_What the task asks_
Could you copy, word for word, only the lines from the one containing "Write part 2" through the last line of the records below, both included?

--- BEGIN Data for this exercise ---

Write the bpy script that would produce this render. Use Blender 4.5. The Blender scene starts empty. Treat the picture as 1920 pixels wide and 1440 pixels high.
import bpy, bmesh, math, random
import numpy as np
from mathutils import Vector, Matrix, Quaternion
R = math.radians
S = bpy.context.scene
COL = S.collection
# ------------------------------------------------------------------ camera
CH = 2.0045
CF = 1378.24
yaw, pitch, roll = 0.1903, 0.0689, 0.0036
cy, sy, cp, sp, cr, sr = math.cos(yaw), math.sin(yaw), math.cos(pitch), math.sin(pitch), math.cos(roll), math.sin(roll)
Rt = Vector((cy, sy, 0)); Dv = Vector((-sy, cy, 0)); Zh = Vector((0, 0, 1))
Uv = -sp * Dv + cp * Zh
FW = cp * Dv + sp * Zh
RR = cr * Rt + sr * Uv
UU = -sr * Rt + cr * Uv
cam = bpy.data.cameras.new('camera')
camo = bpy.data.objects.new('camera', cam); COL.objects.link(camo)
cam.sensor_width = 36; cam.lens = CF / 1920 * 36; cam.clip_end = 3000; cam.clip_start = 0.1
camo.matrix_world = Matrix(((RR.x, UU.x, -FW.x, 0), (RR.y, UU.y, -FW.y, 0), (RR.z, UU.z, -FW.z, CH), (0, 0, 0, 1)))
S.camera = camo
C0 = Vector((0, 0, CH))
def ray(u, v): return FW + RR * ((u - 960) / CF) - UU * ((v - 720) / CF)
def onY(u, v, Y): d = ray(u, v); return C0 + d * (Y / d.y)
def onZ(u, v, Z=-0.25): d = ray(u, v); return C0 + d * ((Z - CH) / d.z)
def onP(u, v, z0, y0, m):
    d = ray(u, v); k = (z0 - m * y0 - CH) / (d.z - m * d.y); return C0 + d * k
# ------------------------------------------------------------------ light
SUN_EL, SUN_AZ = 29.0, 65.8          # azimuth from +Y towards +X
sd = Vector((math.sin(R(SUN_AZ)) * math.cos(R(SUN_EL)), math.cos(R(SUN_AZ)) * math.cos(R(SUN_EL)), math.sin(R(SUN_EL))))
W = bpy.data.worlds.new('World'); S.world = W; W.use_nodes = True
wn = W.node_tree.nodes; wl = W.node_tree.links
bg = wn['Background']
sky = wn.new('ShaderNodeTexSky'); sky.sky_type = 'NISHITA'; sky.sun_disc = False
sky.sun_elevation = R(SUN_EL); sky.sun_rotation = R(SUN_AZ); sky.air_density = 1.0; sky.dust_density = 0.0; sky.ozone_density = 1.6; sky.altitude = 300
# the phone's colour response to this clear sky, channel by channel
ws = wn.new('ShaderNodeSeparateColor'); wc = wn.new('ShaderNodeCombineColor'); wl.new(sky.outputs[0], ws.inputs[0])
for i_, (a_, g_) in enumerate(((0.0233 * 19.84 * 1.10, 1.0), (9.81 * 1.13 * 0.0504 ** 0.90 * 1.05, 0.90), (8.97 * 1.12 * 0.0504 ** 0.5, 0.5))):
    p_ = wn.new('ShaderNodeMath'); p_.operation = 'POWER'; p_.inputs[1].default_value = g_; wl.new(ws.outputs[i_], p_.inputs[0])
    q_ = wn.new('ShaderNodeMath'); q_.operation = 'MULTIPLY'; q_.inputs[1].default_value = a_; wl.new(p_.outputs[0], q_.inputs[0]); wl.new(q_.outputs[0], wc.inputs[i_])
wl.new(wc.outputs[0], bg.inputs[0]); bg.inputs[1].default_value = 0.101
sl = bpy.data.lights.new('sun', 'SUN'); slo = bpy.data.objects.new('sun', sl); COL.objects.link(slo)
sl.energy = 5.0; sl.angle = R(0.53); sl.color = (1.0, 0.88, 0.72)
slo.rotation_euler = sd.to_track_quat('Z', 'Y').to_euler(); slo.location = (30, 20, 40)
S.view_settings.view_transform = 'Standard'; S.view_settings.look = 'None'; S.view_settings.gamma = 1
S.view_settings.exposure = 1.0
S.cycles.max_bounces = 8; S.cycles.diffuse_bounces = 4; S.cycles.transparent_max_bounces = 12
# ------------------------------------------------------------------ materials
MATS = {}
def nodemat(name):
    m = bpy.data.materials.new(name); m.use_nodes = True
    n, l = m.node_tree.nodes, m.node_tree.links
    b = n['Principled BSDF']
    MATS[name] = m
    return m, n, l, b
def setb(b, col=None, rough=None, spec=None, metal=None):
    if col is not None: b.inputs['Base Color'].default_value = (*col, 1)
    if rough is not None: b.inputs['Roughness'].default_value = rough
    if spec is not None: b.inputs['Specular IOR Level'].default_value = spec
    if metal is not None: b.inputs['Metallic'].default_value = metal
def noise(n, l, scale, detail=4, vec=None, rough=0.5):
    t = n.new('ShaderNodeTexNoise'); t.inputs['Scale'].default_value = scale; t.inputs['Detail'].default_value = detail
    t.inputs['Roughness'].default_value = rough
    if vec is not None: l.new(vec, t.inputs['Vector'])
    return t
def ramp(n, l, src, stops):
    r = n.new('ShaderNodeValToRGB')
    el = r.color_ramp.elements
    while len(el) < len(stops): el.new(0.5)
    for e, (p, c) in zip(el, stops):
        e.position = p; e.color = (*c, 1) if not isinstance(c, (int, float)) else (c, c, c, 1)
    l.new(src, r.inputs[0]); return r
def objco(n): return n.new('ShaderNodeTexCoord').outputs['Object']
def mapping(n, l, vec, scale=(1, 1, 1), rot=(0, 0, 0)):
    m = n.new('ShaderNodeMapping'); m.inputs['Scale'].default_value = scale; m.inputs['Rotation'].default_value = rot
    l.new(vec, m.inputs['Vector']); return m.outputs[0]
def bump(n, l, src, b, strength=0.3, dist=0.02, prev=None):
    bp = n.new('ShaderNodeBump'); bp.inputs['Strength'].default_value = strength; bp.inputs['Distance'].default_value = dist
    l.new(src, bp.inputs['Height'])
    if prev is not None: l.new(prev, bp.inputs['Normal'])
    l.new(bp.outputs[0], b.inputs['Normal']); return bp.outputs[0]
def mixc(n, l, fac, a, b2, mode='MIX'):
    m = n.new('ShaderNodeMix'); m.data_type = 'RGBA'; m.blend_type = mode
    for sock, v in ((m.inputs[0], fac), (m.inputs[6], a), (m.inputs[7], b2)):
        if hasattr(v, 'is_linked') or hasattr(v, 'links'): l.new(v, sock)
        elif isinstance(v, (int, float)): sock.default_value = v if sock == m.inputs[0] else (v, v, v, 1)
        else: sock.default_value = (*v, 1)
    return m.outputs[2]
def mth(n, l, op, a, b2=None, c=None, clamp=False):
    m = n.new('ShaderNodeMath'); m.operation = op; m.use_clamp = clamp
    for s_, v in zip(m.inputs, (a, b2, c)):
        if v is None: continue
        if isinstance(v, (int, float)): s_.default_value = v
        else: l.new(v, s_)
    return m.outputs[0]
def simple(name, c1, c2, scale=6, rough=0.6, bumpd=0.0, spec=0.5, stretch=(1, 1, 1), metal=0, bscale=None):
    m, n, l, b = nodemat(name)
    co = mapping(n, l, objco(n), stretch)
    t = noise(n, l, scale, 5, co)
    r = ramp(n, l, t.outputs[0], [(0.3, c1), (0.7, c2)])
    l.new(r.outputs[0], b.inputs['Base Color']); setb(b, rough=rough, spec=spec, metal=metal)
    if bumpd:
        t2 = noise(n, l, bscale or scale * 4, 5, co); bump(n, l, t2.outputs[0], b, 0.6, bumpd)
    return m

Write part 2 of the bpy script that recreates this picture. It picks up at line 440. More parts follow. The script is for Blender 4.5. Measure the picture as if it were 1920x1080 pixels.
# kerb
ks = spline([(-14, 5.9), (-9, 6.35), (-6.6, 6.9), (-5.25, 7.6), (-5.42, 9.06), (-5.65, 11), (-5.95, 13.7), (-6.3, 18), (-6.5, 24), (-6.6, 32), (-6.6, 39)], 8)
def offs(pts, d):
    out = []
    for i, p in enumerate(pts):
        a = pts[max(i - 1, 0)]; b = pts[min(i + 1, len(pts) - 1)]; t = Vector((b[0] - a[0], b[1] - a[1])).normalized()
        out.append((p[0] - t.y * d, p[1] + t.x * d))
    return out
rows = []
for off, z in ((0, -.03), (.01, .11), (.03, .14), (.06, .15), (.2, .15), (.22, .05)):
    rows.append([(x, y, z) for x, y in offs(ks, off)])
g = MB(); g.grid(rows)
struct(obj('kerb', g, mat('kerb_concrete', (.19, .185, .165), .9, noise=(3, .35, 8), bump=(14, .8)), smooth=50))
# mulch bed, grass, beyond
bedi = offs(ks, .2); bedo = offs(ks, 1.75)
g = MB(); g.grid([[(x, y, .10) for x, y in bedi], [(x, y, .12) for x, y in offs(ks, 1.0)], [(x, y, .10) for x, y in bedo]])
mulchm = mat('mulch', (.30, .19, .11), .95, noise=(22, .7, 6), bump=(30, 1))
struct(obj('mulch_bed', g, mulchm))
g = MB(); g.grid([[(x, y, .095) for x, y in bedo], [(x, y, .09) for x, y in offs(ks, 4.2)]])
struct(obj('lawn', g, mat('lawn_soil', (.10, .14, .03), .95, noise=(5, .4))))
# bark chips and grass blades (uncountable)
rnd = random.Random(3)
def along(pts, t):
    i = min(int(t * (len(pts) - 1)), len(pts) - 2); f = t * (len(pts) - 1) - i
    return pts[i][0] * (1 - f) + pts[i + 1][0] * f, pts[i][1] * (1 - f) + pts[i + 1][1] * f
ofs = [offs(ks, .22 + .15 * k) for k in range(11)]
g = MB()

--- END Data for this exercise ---

_Result of this exercise_
Write part 2 of the bpy script that recreates this picture. It picks up at line 440. More parts follow. The script is for Blender 4.5. Measure the picture as if it were 1920x1080 pixels.
# kerb
ks = spline([(-14, 5.9), (-9, 6.35), (-6.6, 6.9), (-5.25, 7.6), (-5.42, 9.06), (-5.65, 11), (-5.95, 13.7), (-6.3, 18), (-6.5, 24), (-6.6, 32), (-6.6, 39)], 8)
def offs(pts, d):
    out = []
    for i, p in enumerate(pts):
        a = pts[max(i - 1, 0)]; b = pts[min(i + 1, len(pts) - 1)]; t = Vector((b[0] - a[0], b[1] - a[1])).normalized()
        out.append((p[0] - t.y * d, p[1] + t.x * d))
    return out
rows = []
for off, z in ((0, -.03), (.01, .11), (.03, .14), (.06, .15), (.2, .15), (.22, .05)):
    rows.append([(x, y, z) for x, y in offs(ks, off)])
g = MB(); g.grid(rows)
struct(obj('kerb', g, mat('kerb_concrete', (.19, .185, .165), .9, noise=(3, .35, 8), bump=(14, .8)), smooth=50))
# mulch bed, grass, beyond
bedi = offs(ks, .2); bedo = offs(ks, 1.75)
g = MB(); g.grid([[(x, y, .10) for x, y in bedi], [(x, y, .12) for x, y in offs(ks, 1.0)], [(x, y, .10) for x, y in bedo]])
mulchm = mat('mulch', (.30, .19, .11), .95, noise=(22, .7, 6), bump=(30, 1))
struct(obj('mulch_bed', g, mulchm))
g = MB(); g.grid([[(x, y, .095) for x, y in bedo], [(x, y, .09) for x, y in offs(ks, 4.2)]])
struct(obj('lawn', g, mat('lawn_soil', (.10, .14, .03), .95, noise=(5, .4))))
# bark chips and grass blades (uncountable)
rnd = random.Random(3)
def along(pts, t):
    i = min(int(t * (len(pts) - 1)), len(pts) - 2); f = t * (len(pts) - 1) - i
    return pts[i][0] * (1 - f) + pts[i + 1][0] * f, pts[i][1] * (1 - f) + pts[i + 1][1] * f
ofs = [offs(ks, .22 + .15 * k) for k in range(11)]
g = MB()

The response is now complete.